GOAL: Repeat exactly what appears from the opening line of the listing to the line with "COL = SC.collection", inclusive.
━━━━━ PROVIDED MATERIAL ━━━━━
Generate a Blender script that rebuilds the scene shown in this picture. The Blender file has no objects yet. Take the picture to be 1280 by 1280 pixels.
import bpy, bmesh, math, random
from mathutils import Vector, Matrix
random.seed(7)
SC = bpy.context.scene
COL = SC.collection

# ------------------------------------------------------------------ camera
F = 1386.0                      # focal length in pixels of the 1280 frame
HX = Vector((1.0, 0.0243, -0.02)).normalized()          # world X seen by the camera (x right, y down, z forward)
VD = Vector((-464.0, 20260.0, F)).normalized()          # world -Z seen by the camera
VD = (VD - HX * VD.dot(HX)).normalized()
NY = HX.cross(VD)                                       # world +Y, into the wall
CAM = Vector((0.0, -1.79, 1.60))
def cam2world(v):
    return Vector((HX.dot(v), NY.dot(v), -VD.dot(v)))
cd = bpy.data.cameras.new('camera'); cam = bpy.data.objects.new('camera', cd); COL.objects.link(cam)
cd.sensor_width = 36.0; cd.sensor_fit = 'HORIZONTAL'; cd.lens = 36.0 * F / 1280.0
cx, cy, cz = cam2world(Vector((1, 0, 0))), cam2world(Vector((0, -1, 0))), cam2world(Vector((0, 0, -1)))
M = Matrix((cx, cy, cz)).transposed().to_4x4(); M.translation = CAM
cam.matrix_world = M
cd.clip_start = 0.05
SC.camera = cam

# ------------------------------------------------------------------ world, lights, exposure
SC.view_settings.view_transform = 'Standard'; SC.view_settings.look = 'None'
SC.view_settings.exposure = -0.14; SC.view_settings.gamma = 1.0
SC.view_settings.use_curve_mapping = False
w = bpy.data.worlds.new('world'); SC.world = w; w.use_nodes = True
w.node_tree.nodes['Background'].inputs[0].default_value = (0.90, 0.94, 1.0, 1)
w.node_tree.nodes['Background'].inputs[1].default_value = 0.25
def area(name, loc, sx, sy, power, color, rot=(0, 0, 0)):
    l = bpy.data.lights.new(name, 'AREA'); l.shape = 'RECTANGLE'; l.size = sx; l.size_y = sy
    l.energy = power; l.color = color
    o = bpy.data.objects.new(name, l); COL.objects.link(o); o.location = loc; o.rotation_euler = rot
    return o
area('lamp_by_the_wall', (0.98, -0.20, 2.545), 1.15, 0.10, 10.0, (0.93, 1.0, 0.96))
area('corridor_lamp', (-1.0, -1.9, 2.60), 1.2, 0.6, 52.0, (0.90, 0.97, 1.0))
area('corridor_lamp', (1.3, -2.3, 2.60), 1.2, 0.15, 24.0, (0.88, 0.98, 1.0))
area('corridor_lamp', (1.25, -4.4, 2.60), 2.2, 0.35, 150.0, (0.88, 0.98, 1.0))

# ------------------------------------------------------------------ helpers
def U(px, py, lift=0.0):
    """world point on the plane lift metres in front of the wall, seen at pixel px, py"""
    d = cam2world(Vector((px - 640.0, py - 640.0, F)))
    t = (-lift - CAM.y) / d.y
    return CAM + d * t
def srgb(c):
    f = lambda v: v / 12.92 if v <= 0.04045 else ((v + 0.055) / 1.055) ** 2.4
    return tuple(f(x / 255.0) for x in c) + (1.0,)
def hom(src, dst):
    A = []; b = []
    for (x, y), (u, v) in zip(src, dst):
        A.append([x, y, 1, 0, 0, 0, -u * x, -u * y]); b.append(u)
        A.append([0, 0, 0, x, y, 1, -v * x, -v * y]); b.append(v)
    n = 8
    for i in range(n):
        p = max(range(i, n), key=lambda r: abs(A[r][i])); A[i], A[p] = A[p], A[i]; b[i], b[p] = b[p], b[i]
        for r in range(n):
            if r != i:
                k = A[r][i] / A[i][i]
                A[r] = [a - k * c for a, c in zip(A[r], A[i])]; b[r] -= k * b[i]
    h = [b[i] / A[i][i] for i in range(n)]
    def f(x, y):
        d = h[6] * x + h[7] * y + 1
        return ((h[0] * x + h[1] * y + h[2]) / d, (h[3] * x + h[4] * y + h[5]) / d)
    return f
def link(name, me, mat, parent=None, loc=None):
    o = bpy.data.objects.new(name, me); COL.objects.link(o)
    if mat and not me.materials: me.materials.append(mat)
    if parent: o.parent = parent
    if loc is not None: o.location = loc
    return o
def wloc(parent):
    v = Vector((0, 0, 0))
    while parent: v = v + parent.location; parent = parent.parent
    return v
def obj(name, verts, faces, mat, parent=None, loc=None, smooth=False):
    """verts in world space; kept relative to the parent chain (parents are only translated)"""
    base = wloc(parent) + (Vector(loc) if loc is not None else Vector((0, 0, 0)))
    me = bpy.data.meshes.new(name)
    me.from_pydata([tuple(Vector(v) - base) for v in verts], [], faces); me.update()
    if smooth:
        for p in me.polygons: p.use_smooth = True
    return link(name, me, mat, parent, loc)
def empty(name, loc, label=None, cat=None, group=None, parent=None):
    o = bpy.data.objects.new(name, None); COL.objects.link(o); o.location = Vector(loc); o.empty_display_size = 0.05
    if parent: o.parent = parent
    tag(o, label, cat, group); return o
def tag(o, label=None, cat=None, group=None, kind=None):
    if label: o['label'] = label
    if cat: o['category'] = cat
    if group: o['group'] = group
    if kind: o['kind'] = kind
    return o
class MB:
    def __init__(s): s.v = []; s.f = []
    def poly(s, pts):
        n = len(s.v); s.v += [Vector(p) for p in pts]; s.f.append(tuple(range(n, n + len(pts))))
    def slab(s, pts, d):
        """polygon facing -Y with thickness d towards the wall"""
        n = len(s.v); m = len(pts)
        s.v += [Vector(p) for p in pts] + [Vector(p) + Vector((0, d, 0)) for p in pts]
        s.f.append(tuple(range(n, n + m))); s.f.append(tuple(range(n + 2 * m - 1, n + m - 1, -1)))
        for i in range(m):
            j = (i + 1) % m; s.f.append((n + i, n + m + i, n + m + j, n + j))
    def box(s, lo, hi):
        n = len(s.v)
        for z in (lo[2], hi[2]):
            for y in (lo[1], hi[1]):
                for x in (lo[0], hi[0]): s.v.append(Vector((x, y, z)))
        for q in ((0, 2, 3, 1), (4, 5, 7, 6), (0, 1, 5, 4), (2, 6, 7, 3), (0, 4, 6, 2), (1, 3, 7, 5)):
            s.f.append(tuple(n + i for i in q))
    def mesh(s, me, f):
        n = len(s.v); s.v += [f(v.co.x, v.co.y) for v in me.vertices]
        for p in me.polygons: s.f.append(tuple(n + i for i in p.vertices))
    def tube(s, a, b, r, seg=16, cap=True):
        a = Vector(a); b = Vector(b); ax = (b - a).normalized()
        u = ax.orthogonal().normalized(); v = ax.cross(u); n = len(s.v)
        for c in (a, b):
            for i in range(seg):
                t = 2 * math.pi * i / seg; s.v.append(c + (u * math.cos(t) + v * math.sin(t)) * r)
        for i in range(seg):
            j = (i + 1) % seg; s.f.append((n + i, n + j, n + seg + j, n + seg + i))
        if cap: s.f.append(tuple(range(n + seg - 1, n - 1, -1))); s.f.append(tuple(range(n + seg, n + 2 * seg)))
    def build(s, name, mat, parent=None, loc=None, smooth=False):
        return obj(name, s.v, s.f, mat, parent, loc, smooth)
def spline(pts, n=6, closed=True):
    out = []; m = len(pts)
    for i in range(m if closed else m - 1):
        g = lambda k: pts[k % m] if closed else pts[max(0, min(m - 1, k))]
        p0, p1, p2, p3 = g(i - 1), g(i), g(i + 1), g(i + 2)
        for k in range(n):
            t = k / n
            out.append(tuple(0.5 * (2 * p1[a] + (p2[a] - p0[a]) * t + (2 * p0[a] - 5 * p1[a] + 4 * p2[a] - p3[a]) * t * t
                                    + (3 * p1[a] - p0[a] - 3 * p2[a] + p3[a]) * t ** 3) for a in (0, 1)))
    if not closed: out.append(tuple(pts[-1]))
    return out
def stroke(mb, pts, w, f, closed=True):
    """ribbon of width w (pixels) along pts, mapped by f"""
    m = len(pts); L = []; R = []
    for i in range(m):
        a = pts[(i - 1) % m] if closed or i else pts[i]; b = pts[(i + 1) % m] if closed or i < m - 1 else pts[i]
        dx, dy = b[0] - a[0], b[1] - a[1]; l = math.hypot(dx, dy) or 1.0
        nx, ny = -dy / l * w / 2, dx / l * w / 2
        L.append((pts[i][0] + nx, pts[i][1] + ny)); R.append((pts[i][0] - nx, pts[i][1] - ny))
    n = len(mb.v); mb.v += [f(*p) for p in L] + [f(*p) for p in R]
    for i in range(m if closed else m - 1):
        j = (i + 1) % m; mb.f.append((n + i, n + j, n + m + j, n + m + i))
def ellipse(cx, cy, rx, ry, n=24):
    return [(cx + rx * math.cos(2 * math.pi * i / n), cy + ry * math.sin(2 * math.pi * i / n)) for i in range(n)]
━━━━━
RESPONSE TO THIS TASK:
Generate a Blender script that rebuilds the scene shown in this picture. The Blender file has no objects yet. Take the picture to be 1280 by 1280 pixels.
import bpy, bmesh, math, random
from mathutils import Vector, Matrix
random.seed(7)
SC = bpy.context.scene
COL = SC.collection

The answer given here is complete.